Toutes ces difficultés, Virgile les a affrontées, évidemment parce qu’il a cru très important de bâtir aux origines du nouvel État l’équivalent de l’édifice homérique. S’agit-il principalement, à cette époque, d’une volonté d’égaler la littérature latine à la grecque ? Ou plutôt notre poète, comme les plus lucides de ses contemporains, comme Auguste lui-même, n’aurait-il pas été sensible à une urgence plus fondamentale ? Une civilisation qui se renouvelle ou veut reprendre un second souffle doit se donner des références sacrées. Ceux qui sont de grands créateurs dans l’ordre politique ont aimé toujours ériger des monuments, organiser des fêtes un peu théâtrales ; c’était particulièrement nécessaire à Rome, où l’on avait le goût du grand spectacle, du rituel, des cérémonies. Dans la littérature, l’analogue le plus exact de tout cela est une épopée où le divin se mêle à l’histoire ; en plein xixe s., Hugo l’avait bien compris, qui conte la « légende des siècles » pour enraciner dans le plus lointain passé les acquis récents de la Révolution.

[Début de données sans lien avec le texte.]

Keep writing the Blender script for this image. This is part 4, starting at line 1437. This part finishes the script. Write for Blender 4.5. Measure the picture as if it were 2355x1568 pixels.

À distance, il est vrai, les frises de Persépolis, les processions de l’Ara Pacis, les litanies interminables des Quatre Jours d’Elciis peuvent donner l’impression un peu accablante d’une pompe gratuite ; il y a des pages de l’Énéide qu’un lecteur moderne ne lira pas sans étonnement — batailles conventionnelles réglées comme des tournois, jeux votifs, cortèges funèbres, conseils des dieux — s’il ne sait y reconnaître le déploiement d’une grande tapisserie que les Romains sont invités à contempler désormais, tendue par leur passé, décorative et programmatique. Comprenons qu’elle masque l’incertain marais qui sert de berceau à toutes les aventures historiques et d’où il apparaît si bien que les plus belles réussites dont on est le plus fier n’étaient pas attendues, auraient pu ne pas être, sont donc intrinsèquement précaires, sans consistance. Pour l’époque même de Virgile, Tite-Live l’a dit avec beaucoup de netteté : « Dans le récit du lointain passé, on s’est toujours permis de mêler l’humain au divin, pour rendre plus auguste l’origine des villes, et si jamais nation a eu le droit de sanctifier ses origines et de les rattacher à une volonté des dieux, la gloire aujourd’hui acquise par le peuple romain est assez grande pour que le genre humain reçoive une telle prétention d’aussi bon cœur qu’il a reçu son empire » (préface, 7).